Frequently asked questions
Should I list an exact hourly rate?
You can, but it's optional for cleaning. Many pros quote per job or per home size instead. What matters is giving a signal — a starting minimum, a range, or a clear "here's how I price" statement — so readers can self-qualify. A listing with no pricing information at all gets far fewer serious messages.
How do I build trust if I have no reviews yet?
Lean on specifics and photos. Real before/after images, a precise scope, references available on request, and a fast, thoughtful first reply do more than a star rating. Offer a first-visit walkthrough so the client feels in control. Trust is built by clarity and follow-through, and every established cleaner started with zero reviews too.
What should I never promise in a cleaning listing?
Don't promise results you can't guarantee — removing every stain, fixing water damage, or handling mold and biohazard unless you're actually equipped and insured for it. Overpromising leads to disputes. It's better to state clear boundaries and refer out what you don't do.
How do I handle safety when entering a stranger's home?
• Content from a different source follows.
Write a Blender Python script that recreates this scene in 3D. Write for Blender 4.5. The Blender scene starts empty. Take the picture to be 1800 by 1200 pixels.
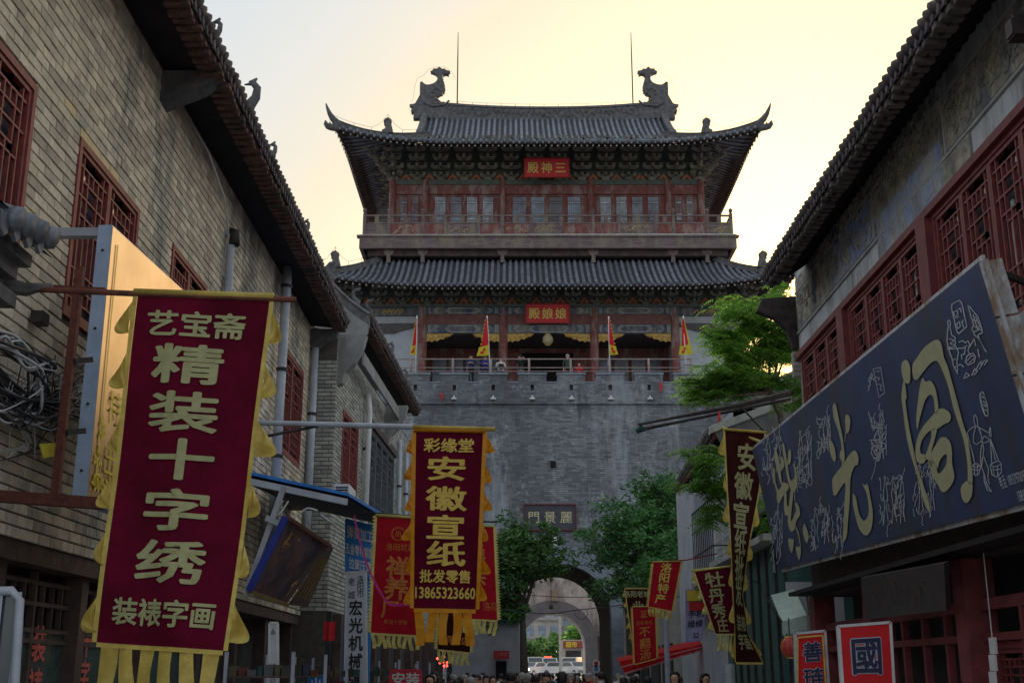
import bpy, bmesh, math, random
from mathutils import Vector, Matrix
from mathutils.noise import noise as pnoise
random.seed(7)
SC = bpy.context.scene
COL = SC.collection
R = math.radians
# ------------------------------------------------------------ camera, sky, sun, exposure
FPX = 2110.0
TH = math.atan(583 / FPX)
CZ = 1.65
cam = bpy.data.objects.new('camera', bpy.data.cameras.new('camera'))
COL.objects.link(cam)
cam.data.lens = FPX / 1800 * 36
cam.data.sensor_width = 36
cam.data.clip_start = 0.1
cam.data.clip_end = 3000
cam.location = (0, 0, CZ)
cam.rotation_euler = (R(90) + TH, 0, 0)
SC.camera = cam
SUN_EL, SUN_AZ = R(14.5), R(13.5)      # azimuth measured from +Y towards +X
w = bpy.data.worlds.new('World'); SC.world = w; w.use_nodes = True
nt = w.node_tree
bg = nt.nodes['Background']
sky = nt.nodes.new('ShaderNodeTexSky'); sky.sky_type = 'NISHITA'; sky.sun_disc = False
sky.sun_elevation = SUN_EL; sky.sun_rotation = SUN_AZ
sky.altitude = 100; sky.air_density = 1.0; sky.dust_density = 3.5; sky.ozone_density = 1.0
# thin even veil of high evening haze over the clear sky
veil = nt.nodes.new('ShaderNodeMix'); veil.data_type = 'RGBA'; veil.inputs[0].default_value = .73
veil.inputs[7].default_value = (3.68, 3.86, 3.85, 1)
warm = nt.nodes.new('ShaderNodeMix'); warm.data_type = 'RGBA'; warm.blend_type = 'MULTIPLY'; warm.inputs[0].default_value = 1
glow = nt.nodes.new('ShaderNodeMix'); glow.data_type = 'RGBA'; glow.inputs[6].default_value = (.95, 1., 1.05, 1); glow.inputs[7].default_value = (1.0, .77, .34, 1)
sep = nt.nodes.new('ShaderNodeSeparateColor'); gmr = nt.nodes.new('ShaderNodeMapRange'); gmr.inputs[1].default_value = 5.; gmr.inputs[2].default_value = 10.5
nt.links.new(sky.outputs[0], sep.inputs[0]); nt.links.new(sep.outputs[0], gmr.inputs[0]); nt.links.new(gmr.outputs[0], glow.inputs[0]); nt.links.new(glow.outputs[2], warm.inputs[7])
stc = nt.nodes.new('ShaderNodeTexCoord'); smp = nt.nodes.new('ShaderNodeMapping'); smp.inputs['Scale'].default_value = (1.2, 1.2, 4.5)
snz = nt.nodes.new('ShaderNodeTexNoise'); snz.inputs['Scale'].default_value = 1.6; snz.inputs['Detail'].default_value = 7; snz.inputs['Roughness'].default_value = .55
smr = nt.nodes.new('ShaderNodeMapRange'); smr.inputs[1].default_value = .35; smr.inputs[2].default_value = .7; smr.inputs[3].default_value = .7; smr.inputs[4].default_value = .77
nt.links.new(stc.outputs['Generated'], smp.inputs[0]); nt.links.new(smp.outputs[0], snz.inputs[0]); nt.links.new(snz.outputs[0], smr.inputs[0]); nt.links.new(smr.outputs[0], veil.inputs[0])
nt.links.new(sky.outputs[0], warm.inputs[6]); nt.links.new(warm.outputs[2], veil.inputs[6]); nt.links.new(veil.outputs[2], bg.inputs[0]); bg.inputs[1].default_value = 0.12
sl = bpy.data.lights.new('sun', 'SUN'); sl.energy = 4.0; sl.angle = R(0.5); sl.color = (1, .8, .55)
sun = bpy.data.objects.new('sun', sl); COL.objects.link(sun)
sd = Vector((math.sin(SUN_AZ) * math.cos(SUN_EL), math.cos(SUN_AZ) * math.cos(SUN_EL), math.sin(SUN_EL)))
sun.rotation_euler = sd.to_track_quat('Z', 'Y').to_euler(); sun.location = (40, 180, 60)
SC.view_settings.view_transform = 'Standard'; SC.view_settings.look = 'None'
SC.view_settings.exposure = 0.66; SC.view_settings.gamma = 1; SC.view_settings.use_curve_mapping = False

# ------------------------------------------------------------ helpers
def ray(u, v):
    a, b = (u - 900) / FPX, (600 - v) / FPX
    c, s = math.cos(TH), math.sin(TH)
    return Vector((a, c - b * s, s + b * c))
def onX(u, v, x): r = ray(u, v); return Vector((0, 0, CZ)) + r * (x / r.x)
def onY(u, v, y): r = ray(u, v); return Vector((0, 0, CZ)) + r * (y / r.y)
def onP(u, v, p, n):
    r = ray(u, v); o = Vector((0, 0, CZ)); return o + r * ((p - o).dot(n) / r.dot(n))
def V(*a): return Vector(a)

MATS = {}
def mat(name, col, col2=None, rough=.8, scale=6., bump=.0, bscale=None, metal=0., rnd=0., detail=6., emit=None, estr=1., stretch=None, spec=.4, stain=None, stain_scale=.5, transl=0., coat=0., gain=1.48, bdist=.03):
    """procedural material: two tones mixed by noise, optional stains, per-piece value change, fine bump"""
    if name in MATS: return MATS[name]
    m = bpy.data.materials.new(name); m.use_nodes = True; t = m.node_tree; N = t.nodes; L = t.links
    b = N['Principled BSDF']; b.inputs['Roughness'].default_value = rough; b.inputs['Metallic'].default_value = metal
    b.inputs['Specular IOR Level'].default_value = spec
    if coat: b.inputs['Coat Weight'].default_value = coat
    tc = N.new('ShaderNodeTexCoord'); mp = N.new('ShaderNodeMapping'); L.new(tc.outputs['Object'], mp.inputs[0])
    if stretch: mp.inputs['Scale'].default_value = stretch
    if rnd:
        oi = N.new('ShaderNodeObjectInfo'); cm = N.new('ShaderNodeCombineXYZ')
        ml = N.new('ShaderNodeMath'); ml.operation = 'MULTIPLY'; ml.inputs[1].default_value = 57.
        L.new(oi.outputs['Random'], ml.inputs[0])
        for k in range(3): L.new(ml.outputs[0], cm.inputs[k])
        L.new(cm.outputs[0], mp.inputs['Location'])
    col2 = col2 or tuple(c * .7 for c in col)
    g_ = min(gain, .85 / max(col)); col = tuple(c * g_ for c in col); col2 = tuple(c * g_ for c in col2)
    nz = N.new('ShaderNodeTexNoise'); nz.inputs['Scale'].default_value = scale; nz.inputs['Detail'].default_value = detail
    nz.inputs['Roughness'].default_value = .65
    L.new(mp.outputs[0], nz.inputs[0])
    cr = N.new('ShaderNodeValToRGB'); cr.color_ramp.elements[0].position = .35; cr.color_ramp.elements[1].position = .65
    cr.color_ramp.elements[0].color = (*col2, 1); cr.color_ramp.elements[1].color = (*col, 1)
    L.new(nz.outputs[0], cr.inputs[0]); out = cr.outputs[0]
    if stain:
        n2 = N.new('ShaderNodeTexNoise'); n2.inputs['Scale'].default_value = stain_scale; n2.inputs['Detail'].default_value = 8
        n2.inputs['Roughness'].default_value = .7
        mp2 = N.new('ShaderNodeMapping'); mp2.inputs['Scale'].default_value = (1, 1, .35); L.new(tc.outputs['Object'], mp2.inputs[0]); L.new(mp2.outputs[0], n2.inputs[0])
        r2 = N.new('ShaderNodeValToRGB'); r2.color_ramp.elements[0].position = .48; r2.color_ramp.elements[1].position = .6
        r2.color_ramp.elements[0].color = (0, 0, 0, 1); r2.color_ramp.elements[1].color = (1, 1, 1, 1)
        L.new(n2.outputs[0], r2.inputs[0])
        mx = N.new('ShaderNodeMix'); mx.data_type = 'RGBA'; L.new(r2.outputs[0], mx.inputs[0]); L.new(out, mx.inputs[6]); mx.inputs[7].default_value = (*stain, 1)
        out = mx.outputs[2]
    if rnd:
        g = N.new('ShaderNodeNewGeometry'); ad = N.new('ShaderNodeMath'); ad.operation = 'ADD'
        L.new(oi.outputs['Random'], ad.inputs[0]); L.new(g.outputs['Random Per Island'], ad.inputs[1])
        fr = N.new('ShaderNodeMath'); fr.operation = 'FRACT'; L.new(ad.outputs[0], fr.inputs[0])
        mr = N.new('ShaderNodeMapRange'); mr.inputs[3].default_value = 1 - rnd; mr.inputs[4].default_value = 1 + rnd
        L.new(fr.outputs[0], mr.inputs[0])
        hs = N.new('ShaderNodeHueSaturation'); L.new(mr.outputs[0], hs.inputs['Value']); L.new(out, hs.inputs['Color']); out = hs.outputs[0]
    L.new(out, b.inputs['Base Color'])
    if bump:
        bz = N.new('ShaderNodeTexNoise'); bz.inputs['Scale'].default_value = bscale or scale * 4; bz.inputs['Detail'].default_value = 5
        L.new(mp.outputs[0], bz.inputs[0]); bp = N.new('ShaderNodeBump'); bp.inputs['Strength'].default_value = bump; bp.inputs['Distance'].default_value = bdist
        L.new(bz.outputs[0], bp.inputs['Height']); L.new(bp.outputs[0], b.inputs['Normal'])
    if emit:
        b.inputs['Emission Color'].default_value = (*emit, 1); b.inputs['Emission Strength'].default_value = estr
    if transl:
        tr = N.new('ShaderNodeBsdfTranslucent'); L.new(out, tr.inputs[0]); ms = N.new('ShaderNodeMixShader'); ms.inputs[0].default_value = transl
        L.new(b.outputs[0], ms.inputs[1]); L.new(tr.outputs[0], ms.inputs[2]); L.new(ms.outputs[0], N['Material Output'].inputs[0])
    MATS[name] = m; return m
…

Set boundaries in your listing and confirm details before the first visit. Share your service area, work in daylight hours when possible for new clients, and keep the first booking as a walkthrough or standard clean rather than an overnight or after-hours job. Trust runs both ways — a client who respects your boundaries is usually a good client. If a request feels off, you're free to decline.
Where on Brixaz should a cleaning listing go?
Post it under local services so people actively searching for help find it. If a client is instead trying to hire you for a broader one-time task, they may browse need help requests too — but your standing cleaning offer belongs in local services under your city.
Write the listing you'd want to read if you were the one inviting a stranger into your home: specific, honest, and easy to say yes to. Do that, and the messages you get will already be from people ready to book.